:: Short problem ::
Which lines come from the start of the records through the line that holds "return (f(r), f(g), f(b), 1)"? Write them out word for word.
*** Raw records
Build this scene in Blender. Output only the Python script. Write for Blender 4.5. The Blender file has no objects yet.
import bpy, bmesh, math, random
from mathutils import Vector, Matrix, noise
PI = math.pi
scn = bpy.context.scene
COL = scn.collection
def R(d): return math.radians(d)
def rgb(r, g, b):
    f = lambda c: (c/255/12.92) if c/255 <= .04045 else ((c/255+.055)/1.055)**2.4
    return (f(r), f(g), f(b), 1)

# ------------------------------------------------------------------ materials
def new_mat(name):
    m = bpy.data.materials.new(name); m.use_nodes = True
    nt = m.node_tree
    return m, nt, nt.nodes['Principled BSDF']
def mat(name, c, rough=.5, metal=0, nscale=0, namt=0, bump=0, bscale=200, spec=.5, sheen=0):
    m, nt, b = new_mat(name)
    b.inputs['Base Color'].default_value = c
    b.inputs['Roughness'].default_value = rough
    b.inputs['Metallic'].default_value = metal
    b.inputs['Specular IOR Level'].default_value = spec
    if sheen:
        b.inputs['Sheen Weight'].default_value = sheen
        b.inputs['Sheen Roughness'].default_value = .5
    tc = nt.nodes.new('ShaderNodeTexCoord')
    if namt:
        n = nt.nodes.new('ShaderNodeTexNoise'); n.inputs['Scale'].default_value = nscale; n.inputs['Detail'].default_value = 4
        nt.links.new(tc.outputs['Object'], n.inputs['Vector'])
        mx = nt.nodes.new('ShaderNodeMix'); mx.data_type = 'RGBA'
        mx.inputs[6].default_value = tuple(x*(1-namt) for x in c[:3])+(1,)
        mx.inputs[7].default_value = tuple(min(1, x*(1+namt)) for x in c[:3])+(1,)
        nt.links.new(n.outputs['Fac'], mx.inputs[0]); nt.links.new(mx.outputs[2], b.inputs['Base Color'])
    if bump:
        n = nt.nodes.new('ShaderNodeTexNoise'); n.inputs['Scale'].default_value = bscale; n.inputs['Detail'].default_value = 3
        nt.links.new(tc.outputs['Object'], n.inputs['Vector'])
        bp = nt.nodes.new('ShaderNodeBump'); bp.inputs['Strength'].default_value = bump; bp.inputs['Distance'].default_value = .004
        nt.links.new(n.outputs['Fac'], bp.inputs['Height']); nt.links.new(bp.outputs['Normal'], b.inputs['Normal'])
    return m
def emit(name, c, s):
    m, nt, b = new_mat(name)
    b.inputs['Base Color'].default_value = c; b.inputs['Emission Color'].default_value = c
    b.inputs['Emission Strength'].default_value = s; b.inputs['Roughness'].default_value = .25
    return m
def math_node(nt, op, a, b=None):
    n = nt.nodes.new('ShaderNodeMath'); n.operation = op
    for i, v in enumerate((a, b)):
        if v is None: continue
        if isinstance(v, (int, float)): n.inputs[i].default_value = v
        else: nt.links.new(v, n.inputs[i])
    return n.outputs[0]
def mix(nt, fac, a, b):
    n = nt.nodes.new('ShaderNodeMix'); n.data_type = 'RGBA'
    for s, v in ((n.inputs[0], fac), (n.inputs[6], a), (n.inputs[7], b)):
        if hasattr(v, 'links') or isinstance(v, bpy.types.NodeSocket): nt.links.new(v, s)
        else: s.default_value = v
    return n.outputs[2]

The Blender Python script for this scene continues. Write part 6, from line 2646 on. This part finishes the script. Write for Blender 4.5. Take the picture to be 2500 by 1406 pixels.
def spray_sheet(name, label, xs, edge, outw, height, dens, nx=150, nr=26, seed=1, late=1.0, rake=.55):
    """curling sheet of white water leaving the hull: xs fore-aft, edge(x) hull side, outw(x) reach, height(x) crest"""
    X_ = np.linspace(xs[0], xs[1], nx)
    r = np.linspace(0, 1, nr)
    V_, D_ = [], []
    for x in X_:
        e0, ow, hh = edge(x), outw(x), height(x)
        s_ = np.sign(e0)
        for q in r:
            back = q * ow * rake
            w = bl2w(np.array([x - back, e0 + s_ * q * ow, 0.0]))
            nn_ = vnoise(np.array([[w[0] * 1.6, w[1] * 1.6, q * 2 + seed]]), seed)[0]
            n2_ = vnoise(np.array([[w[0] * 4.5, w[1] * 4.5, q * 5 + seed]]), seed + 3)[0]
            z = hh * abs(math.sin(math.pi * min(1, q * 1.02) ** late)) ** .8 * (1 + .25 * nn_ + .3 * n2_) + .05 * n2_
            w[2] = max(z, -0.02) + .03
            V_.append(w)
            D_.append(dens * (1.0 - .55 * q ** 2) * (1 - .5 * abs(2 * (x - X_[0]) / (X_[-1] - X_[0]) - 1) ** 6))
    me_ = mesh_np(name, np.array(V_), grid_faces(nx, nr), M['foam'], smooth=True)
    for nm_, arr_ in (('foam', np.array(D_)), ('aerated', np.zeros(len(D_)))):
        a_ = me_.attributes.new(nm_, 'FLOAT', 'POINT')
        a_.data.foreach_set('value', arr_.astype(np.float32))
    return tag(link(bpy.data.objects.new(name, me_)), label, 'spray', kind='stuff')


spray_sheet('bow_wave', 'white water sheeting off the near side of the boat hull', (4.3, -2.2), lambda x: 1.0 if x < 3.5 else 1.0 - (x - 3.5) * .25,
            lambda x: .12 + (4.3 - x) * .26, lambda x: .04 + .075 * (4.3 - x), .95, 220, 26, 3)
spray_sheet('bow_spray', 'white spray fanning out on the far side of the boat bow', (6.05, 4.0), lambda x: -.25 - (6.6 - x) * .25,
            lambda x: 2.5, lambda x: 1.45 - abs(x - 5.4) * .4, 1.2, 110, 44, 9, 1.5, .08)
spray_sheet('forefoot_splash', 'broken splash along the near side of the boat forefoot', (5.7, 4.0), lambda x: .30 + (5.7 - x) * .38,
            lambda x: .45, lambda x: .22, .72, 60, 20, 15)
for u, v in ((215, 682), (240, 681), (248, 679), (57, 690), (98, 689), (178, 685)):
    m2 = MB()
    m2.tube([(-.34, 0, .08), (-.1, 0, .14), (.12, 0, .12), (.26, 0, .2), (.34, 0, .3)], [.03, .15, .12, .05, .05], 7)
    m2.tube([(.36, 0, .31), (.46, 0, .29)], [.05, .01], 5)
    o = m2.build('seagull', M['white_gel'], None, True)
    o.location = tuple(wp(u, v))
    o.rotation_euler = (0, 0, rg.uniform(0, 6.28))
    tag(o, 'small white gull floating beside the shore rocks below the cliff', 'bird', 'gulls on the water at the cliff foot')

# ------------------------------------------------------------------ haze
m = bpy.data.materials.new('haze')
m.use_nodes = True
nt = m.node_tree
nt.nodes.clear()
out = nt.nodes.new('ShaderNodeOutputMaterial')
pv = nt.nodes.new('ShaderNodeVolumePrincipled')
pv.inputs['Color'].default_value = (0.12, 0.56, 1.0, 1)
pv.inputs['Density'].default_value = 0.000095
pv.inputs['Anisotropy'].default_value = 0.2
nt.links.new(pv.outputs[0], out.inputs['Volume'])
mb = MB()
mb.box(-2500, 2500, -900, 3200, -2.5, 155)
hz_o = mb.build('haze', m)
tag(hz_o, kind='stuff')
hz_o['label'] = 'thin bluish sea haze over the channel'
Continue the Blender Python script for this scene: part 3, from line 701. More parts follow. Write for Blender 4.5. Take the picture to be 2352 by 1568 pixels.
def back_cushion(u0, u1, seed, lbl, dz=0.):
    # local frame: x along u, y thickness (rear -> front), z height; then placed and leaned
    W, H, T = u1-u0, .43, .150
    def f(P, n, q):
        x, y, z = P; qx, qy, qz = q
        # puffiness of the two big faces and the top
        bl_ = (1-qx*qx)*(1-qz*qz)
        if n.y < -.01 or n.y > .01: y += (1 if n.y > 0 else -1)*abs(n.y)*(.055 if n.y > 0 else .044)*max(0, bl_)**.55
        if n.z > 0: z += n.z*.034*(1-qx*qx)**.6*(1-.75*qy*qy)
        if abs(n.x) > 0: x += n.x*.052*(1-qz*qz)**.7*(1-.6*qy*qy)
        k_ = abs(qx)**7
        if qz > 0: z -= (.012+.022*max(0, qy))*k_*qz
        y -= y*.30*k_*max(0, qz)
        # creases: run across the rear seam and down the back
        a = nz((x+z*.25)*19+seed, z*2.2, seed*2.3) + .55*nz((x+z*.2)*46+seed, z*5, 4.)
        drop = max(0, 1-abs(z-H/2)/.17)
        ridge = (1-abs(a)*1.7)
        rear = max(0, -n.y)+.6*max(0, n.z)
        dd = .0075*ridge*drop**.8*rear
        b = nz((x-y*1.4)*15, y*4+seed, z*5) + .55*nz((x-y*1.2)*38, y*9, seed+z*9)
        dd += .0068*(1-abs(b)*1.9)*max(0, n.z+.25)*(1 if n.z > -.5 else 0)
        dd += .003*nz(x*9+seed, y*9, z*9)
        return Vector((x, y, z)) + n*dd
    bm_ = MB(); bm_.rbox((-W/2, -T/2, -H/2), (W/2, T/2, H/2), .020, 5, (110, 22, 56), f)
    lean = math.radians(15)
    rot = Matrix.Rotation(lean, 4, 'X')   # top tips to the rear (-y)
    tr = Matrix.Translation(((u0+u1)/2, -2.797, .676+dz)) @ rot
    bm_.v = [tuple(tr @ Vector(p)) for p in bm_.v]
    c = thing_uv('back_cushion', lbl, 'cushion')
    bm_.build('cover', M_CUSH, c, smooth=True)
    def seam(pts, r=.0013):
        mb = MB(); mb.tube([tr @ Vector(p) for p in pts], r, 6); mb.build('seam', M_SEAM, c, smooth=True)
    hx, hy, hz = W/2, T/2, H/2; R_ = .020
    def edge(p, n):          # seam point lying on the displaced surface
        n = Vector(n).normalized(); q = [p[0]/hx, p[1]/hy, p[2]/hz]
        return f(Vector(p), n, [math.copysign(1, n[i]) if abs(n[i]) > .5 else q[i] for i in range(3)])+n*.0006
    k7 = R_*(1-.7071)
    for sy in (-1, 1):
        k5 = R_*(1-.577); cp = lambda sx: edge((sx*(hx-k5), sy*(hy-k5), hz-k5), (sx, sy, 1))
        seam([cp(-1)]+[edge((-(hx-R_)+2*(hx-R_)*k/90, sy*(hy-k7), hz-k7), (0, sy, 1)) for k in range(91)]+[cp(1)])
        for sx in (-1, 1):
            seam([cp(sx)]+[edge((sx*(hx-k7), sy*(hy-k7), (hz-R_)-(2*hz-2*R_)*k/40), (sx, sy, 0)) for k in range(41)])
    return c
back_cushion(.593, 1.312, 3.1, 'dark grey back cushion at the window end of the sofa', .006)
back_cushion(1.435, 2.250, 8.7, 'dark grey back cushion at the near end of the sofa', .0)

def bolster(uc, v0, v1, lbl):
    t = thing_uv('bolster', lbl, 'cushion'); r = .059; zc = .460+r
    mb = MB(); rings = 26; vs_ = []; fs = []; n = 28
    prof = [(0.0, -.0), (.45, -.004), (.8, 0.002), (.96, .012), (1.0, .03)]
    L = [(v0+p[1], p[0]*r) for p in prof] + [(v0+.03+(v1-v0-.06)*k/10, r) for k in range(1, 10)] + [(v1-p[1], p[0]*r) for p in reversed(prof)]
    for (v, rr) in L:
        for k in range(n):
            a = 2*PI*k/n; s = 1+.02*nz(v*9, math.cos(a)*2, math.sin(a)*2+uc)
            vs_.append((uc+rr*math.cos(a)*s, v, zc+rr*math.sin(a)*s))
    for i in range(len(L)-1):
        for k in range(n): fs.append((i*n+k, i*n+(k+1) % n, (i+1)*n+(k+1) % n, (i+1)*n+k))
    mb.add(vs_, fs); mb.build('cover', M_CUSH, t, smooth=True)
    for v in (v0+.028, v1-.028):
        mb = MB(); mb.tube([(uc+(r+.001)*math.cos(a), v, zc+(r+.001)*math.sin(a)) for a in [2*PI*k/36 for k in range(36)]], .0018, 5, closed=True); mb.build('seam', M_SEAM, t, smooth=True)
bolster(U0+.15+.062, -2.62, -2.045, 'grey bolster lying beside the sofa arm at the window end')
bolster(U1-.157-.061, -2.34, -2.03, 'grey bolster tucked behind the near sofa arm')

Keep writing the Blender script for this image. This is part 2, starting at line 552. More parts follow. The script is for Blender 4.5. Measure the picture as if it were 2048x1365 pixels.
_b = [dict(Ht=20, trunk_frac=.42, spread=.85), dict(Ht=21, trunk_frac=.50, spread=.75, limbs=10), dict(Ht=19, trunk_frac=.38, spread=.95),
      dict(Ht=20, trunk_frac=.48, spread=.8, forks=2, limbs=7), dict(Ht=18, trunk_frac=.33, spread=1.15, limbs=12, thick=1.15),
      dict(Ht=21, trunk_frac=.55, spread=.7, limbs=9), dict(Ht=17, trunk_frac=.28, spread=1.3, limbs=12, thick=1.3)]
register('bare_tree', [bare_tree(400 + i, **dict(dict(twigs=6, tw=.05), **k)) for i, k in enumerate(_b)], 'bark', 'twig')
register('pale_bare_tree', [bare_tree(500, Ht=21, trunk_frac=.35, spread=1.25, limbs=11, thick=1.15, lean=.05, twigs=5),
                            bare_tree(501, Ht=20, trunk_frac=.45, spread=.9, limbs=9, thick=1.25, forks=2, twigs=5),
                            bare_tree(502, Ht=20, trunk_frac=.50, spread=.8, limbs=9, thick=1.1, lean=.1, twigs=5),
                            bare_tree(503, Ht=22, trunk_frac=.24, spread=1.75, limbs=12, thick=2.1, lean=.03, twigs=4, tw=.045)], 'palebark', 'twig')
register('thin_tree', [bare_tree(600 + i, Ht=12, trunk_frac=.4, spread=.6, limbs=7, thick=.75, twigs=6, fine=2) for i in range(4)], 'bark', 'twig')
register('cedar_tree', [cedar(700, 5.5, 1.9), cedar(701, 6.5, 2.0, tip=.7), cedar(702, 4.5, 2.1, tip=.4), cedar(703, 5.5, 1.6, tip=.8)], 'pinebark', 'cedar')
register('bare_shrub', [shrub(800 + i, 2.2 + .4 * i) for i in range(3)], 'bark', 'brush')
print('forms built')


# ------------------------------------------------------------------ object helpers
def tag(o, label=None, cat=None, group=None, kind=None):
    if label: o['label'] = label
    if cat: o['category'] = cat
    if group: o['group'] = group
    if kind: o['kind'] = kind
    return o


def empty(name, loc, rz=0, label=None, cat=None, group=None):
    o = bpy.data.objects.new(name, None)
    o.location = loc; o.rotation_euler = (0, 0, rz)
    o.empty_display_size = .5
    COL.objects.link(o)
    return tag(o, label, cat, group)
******
:: Written answer ::
Build this scene in Blender. Output only the Python script. Write for Blender 4.5. The Blender file has no objects yet.
import bpy, bmesh, math, random
from mathutils import Vector, Matrix, noise
PI = math.pi
scn = bpy.context.scene
COL = scn.collection
def R(d): return math.radians(d)
def rgb(r, g, b):
    f = lambda c: (c/255/12.92) if c/255 <= .04045 else ((c/255+.055)/1.055)**2.4
    return (f(r), f(g), f(b), 1)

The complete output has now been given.